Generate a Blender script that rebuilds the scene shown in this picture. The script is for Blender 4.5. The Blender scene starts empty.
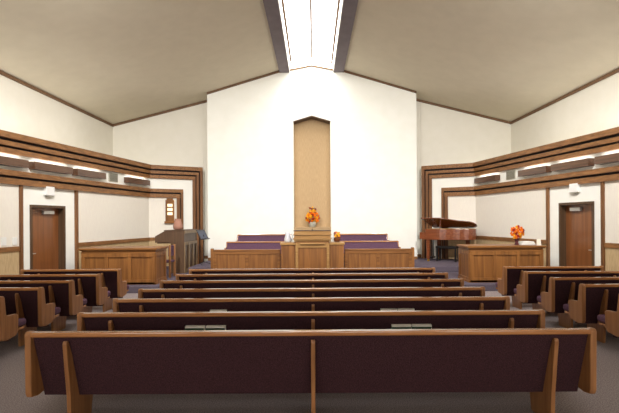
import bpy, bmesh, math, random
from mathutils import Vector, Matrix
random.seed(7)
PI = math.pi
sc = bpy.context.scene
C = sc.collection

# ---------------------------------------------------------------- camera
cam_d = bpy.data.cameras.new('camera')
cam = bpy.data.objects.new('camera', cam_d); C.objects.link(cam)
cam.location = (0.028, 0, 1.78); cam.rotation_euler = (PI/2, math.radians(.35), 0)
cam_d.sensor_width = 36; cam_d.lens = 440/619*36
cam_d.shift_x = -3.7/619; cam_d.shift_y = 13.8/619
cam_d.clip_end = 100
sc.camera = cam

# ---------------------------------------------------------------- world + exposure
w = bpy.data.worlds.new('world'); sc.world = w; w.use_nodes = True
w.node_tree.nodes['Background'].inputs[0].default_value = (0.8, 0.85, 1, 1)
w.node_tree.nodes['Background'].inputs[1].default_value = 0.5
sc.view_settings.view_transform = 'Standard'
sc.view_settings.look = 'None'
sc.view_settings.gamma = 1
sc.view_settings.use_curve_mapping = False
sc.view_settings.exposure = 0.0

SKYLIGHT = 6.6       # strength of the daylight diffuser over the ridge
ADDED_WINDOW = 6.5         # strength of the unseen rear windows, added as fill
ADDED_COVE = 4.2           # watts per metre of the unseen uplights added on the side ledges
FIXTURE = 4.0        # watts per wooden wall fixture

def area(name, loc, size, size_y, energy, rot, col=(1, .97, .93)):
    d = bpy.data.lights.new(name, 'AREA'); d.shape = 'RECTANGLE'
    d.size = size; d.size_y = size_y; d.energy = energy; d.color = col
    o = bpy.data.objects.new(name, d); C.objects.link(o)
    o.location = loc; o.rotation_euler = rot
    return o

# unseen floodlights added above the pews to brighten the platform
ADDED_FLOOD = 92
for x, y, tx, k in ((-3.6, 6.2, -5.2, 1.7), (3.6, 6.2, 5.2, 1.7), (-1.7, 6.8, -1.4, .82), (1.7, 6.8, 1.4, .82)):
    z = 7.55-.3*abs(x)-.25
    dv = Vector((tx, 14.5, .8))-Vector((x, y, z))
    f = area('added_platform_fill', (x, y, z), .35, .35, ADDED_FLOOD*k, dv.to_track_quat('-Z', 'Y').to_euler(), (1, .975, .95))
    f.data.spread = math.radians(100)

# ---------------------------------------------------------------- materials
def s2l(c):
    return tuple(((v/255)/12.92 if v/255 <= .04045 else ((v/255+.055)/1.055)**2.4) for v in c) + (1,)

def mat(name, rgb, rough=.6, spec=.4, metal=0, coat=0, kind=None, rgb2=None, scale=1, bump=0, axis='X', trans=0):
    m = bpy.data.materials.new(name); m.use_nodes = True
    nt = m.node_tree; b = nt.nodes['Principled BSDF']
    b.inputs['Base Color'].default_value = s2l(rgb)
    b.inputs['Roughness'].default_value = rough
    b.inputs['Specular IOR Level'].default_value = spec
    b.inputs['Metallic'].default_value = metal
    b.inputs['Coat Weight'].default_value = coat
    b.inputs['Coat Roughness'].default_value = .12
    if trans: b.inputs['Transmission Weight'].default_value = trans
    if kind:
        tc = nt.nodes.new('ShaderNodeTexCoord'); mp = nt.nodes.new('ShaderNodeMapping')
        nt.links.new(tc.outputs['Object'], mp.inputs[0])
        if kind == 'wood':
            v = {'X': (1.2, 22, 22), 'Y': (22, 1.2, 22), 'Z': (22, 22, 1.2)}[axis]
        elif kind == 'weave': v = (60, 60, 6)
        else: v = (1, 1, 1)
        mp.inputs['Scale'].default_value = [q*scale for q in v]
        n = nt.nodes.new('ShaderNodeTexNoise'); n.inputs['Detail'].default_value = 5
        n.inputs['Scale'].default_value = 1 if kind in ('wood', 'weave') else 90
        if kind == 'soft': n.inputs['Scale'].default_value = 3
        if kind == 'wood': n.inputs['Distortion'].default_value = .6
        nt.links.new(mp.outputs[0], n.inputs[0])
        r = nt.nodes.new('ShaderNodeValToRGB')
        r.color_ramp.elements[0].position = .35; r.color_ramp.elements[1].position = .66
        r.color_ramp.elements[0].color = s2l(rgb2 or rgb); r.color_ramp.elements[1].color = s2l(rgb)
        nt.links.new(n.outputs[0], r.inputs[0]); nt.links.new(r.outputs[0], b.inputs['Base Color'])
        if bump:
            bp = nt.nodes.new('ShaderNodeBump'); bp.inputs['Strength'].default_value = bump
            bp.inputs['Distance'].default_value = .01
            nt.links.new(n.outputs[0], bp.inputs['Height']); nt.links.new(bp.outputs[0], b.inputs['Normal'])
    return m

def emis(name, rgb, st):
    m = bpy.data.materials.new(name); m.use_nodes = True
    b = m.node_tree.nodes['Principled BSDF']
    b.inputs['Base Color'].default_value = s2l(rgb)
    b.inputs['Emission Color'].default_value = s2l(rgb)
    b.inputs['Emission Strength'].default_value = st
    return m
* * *
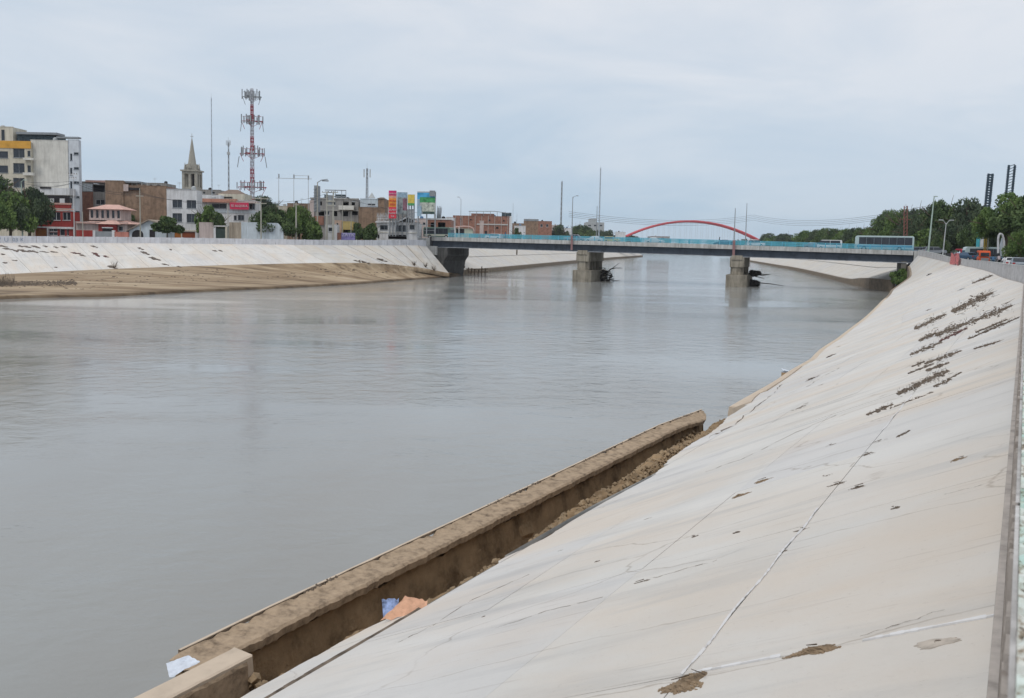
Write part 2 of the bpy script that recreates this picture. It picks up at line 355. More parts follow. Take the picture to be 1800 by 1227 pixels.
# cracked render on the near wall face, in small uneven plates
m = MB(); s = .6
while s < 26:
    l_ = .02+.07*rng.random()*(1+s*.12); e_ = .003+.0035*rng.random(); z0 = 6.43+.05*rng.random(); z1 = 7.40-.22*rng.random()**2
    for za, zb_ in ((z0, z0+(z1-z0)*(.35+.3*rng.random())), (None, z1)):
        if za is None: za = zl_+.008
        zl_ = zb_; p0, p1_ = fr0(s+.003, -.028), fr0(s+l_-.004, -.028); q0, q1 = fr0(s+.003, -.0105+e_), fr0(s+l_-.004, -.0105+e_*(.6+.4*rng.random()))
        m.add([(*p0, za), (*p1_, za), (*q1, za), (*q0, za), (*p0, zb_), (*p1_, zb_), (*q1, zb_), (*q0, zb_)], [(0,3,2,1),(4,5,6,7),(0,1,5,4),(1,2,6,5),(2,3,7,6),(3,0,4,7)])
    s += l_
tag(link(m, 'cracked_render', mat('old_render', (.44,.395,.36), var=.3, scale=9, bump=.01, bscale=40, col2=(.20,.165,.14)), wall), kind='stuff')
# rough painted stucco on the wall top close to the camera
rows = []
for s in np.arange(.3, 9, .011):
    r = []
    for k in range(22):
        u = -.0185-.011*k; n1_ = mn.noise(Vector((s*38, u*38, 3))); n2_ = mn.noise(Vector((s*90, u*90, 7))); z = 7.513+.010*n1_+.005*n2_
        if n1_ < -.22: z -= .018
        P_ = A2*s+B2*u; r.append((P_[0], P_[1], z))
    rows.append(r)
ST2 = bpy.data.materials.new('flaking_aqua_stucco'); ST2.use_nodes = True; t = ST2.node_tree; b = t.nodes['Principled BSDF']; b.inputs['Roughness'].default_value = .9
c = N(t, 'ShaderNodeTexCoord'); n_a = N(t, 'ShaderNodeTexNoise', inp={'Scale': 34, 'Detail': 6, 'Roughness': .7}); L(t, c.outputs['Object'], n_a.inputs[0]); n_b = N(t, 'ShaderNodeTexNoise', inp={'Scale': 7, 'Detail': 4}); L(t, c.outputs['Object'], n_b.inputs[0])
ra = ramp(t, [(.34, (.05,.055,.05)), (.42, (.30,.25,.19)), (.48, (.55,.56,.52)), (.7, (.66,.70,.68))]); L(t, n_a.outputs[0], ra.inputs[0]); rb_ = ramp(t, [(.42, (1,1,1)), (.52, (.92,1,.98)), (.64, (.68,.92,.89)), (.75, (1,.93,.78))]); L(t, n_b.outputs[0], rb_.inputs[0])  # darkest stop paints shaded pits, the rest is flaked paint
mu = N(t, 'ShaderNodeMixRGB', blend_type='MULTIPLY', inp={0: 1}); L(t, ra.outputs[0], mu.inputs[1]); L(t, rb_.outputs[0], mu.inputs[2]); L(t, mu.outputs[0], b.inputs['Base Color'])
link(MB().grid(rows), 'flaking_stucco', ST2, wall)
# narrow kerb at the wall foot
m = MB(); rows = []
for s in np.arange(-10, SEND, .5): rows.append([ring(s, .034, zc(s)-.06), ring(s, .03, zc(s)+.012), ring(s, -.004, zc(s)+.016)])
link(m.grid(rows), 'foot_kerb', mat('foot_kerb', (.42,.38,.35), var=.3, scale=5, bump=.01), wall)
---
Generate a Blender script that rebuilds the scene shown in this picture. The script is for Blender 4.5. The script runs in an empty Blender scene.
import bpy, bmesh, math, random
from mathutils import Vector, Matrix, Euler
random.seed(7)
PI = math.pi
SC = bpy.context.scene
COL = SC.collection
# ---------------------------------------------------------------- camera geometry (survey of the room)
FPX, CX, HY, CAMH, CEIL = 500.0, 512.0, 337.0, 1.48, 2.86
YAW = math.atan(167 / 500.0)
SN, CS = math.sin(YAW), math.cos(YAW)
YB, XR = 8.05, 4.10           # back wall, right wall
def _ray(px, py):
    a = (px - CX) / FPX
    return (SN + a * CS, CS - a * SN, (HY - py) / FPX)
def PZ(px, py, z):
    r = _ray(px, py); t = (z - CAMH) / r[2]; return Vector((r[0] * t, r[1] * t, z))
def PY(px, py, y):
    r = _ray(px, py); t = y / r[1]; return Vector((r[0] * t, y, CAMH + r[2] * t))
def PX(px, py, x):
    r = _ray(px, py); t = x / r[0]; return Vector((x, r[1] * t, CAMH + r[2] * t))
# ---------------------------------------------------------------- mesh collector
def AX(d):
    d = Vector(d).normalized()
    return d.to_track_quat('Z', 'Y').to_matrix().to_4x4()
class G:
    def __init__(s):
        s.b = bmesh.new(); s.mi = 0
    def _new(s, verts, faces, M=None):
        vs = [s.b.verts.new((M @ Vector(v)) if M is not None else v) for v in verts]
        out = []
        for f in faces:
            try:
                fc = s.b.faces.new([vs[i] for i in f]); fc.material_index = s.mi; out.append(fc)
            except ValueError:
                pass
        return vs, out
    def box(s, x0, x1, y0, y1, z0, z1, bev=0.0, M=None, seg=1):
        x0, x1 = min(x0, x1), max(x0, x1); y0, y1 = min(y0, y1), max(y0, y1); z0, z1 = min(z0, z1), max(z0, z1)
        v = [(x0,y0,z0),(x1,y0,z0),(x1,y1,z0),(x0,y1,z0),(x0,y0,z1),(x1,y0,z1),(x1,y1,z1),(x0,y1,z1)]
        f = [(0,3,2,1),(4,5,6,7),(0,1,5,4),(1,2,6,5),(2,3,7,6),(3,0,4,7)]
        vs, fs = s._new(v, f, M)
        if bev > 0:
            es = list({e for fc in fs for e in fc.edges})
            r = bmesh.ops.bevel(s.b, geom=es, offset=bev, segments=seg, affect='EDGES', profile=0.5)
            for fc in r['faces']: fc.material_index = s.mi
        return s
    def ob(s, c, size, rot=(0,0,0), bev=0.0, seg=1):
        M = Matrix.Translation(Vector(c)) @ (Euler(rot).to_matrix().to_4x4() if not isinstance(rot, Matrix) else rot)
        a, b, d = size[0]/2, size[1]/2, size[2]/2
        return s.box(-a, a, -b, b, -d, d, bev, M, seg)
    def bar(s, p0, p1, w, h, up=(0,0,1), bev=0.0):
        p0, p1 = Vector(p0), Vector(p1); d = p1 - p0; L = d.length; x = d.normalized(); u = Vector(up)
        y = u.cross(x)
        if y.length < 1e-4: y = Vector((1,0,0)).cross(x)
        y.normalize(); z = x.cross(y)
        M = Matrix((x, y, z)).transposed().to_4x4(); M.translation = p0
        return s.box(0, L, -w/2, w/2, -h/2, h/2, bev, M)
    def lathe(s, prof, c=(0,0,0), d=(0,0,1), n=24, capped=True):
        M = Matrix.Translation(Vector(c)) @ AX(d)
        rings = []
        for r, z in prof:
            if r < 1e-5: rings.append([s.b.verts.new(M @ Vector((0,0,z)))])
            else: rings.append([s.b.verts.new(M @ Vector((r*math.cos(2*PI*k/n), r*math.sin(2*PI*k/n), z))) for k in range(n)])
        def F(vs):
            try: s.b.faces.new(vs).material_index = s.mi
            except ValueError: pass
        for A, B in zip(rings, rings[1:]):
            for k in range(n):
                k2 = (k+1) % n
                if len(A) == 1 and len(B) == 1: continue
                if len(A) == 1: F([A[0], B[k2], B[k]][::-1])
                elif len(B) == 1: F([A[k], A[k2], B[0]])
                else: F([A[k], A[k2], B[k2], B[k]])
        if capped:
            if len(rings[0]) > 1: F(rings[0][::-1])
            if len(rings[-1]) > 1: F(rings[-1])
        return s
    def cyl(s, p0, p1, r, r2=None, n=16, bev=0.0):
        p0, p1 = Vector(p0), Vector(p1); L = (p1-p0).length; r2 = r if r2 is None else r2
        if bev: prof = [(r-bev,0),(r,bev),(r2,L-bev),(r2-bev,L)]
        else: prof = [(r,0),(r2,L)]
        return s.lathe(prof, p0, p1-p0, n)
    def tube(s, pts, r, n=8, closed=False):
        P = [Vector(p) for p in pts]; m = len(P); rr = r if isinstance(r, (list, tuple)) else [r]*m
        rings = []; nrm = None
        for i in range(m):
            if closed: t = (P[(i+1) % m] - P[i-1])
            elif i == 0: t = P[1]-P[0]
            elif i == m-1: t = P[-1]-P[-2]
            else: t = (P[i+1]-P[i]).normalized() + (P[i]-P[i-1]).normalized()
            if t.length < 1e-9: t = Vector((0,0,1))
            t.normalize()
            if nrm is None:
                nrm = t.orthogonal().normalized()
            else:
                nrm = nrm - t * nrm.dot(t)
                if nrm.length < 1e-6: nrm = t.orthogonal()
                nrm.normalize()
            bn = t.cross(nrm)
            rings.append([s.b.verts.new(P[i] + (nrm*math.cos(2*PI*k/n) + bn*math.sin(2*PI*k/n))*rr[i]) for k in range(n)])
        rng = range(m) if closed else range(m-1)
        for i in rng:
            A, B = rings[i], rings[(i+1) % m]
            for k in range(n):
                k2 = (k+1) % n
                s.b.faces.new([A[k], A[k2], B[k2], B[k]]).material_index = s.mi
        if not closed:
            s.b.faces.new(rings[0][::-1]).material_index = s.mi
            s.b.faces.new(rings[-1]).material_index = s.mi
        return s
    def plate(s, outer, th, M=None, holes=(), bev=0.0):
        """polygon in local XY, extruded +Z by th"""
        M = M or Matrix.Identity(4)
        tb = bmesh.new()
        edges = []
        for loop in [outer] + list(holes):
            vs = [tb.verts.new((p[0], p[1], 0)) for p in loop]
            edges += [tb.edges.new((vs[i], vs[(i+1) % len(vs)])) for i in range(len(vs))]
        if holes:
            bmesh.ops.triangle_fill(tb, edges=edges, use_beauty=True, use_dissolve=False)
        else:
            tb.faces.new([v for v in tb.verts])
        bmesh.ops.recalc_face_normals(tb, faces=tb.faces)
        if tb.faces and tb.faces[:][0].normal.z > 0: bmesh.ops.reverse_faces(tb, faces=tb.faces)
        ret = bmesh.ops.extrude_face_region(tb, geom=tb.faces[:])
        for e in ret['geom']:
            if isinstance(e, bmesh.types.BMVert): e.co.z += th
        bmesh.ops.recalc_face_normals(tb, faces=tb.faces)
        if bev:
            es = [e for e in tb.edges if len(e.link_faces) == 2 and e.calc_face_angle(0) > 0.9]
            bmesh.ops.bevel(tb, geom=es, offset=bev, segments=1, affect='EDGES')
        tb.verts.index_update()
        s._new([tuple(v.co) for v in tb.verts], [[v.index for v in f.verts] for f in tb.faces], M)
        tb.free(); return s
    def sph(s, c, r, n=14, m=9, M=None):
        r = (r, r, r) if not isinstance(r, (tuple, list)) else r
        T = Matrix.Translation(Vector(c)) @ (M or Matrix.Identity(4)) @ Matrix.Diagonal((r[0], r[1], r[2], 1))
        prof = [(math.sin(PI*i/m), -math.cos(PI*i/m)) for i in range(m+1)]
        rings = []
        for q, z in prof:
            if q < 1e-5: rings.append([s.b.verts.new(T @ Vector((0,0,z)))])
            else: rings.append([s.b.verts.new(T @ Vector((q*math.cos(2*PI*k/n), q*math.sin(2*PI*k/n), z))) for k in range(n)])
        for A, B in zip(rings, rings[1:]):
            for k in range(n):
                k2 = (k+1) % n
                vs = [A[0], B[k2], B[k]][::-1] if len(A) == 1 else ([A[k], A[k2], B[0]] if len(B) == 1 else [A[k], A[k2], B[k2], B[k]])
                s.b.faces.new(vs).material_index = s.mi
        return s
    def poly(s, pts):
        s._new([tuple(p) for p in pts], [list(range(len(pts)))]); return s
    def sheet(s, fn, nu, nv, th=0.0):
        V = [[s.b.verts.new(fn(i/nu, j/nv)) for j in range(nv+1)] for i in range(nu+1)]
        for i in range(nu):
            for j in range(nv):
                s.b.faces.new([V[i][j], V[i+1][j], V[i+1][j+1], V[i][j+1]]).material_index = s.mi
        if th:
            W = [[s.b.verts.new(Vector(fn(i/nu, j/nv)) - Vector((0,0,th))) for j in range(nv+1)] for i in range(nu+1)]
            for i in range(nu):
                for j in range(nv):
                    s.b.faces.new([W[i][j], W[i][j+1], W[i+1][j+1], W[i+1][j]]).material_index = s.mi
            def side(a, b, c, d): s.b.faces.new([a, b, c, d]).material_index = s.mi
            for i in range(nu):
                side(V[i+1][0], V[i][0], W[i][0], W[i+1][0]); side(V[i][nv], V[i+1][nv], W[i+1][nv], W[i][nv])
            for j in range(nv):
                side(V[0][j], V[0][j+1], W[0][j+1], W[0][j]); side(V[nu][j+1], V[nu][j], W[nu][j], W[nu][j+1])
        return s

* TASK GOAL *
Reproduce exactly the lines above starting at the line containing "scene starts empty." and ending at the line containing "C = sc.collection", including both, but not the pictures.

* ANSWER FOR THIS EXERCISE *
Generate a Blender script that rebuilds the scene shown in this picture. The script is for Blender 4.5. The Blender scene starts empty.
import bpy, bmesh, math, random
from mathutils import Vector, Matrix
random.seed(7)
PI = math.pi
sc = bpy.context.scene
C = sc.collection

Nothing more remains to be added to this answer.